Si vous pensez, à raison d'ailleurs, que Karma To Burn n'a jamais rien enfanté de mieux que ses deux premiers jets, alors nous ne saurions trop vous conseiller de jeter une oreille (au moins) sur "And Water Flows", galop d'essai de Six Month Of Sun, power-trio genevois qui s'est déjà taillé une solide réputation sur scène, territoire qu'il a partagé aussi bien avec Rorcal que Red Fang, Fu Manchu ou Karma To Burn justement et rampe de lancement évidente pour un Stoner Rock velu qui s'accommode sans peine de l'absence de chant finalement peu remarquée. En s'effaçant derrière leurs trois instruments (guitare, basse, batterie), les gars en disent plus long sur leur art que n'importe quel discours.
Direct, intense, granitique, sont ainsi quelques adjectifs que sa découverte évoque, concentré de matière brute et nerveuse qui claque, va directement à l'essentiel. On imagine aisément les trois musiciens débarquer sur scène non sans décontraction, brancher le matos avant de balancer la purée à la face d'un public déjà en transe. L'album est à cette image, (trop petite) demi heure qui accroche les cages à miel avec sa grosse patte trempée dans le cambouis.

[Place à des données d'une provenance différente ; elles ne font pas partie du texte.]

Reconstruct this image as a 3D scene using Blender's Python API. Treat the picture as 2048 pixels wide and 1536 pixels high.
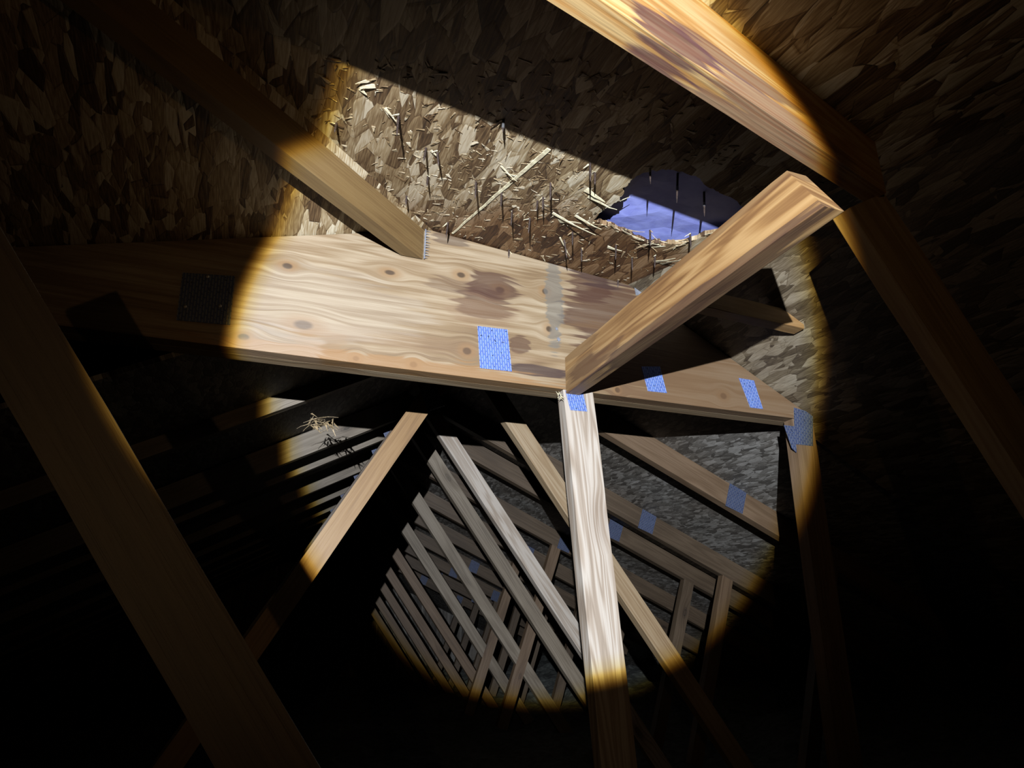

En quatre minutes, celles que dure l'opener 'Electric Bones', c'est déjà plié, claque dans la gueule instantanée. Bref, c'est (presque) la gaule des grands heures de Karma To Burn, quand les Ricains vidangeaient leur "Wild Wonderful Purgatory", il y presque quinze ans (!). On croise chez les Suisses cette même force trapue et cette écriture extrêmement dynamique, qui confèrent à ces compos des allures de cartouches lourdes comme une enclume, alliant puissance survoltée et rapidité plombée.
Avec un sens de la synthèse admirable, le trio résume tout en l'espace de trois ou quatre minutes, jamais davantage, voire même moins encore ('Beared Thunder', 'Mountain Drop'). Corollaire de ce schéma toujours resserré, la musique forgée par Six Month Of Sun gronde d'une tension rentrée constamment au bord de l'explosion, d'une rupture qui ne survient jamais.
Du coup, loin d'être les saillies linéaires attendues, ces titres, gonflés d'un suc grumeleux, galopent sur des terres rocailleuses aux reliefs accidentés. Un morceau tel que 'Desert Whispers' témoigne notamment de cette qualité. Rythmique du feu dieu et guitare épaisse érigent un édifice minéral dont la pesanteur couve des geysers de beauté qui éclate lors d'une accélération finale jubilatoire.
Souvent prisonnier d'une chape de plomb ('El Barbathor'), "And Water Flows" brille de nuances insoupçonnées que l'on ne débusque qu'une fois son intimité déflorée. Ce faisant, il permet à ses géniteurs de faire une entrée remarquée au sein du landerneau Stoner.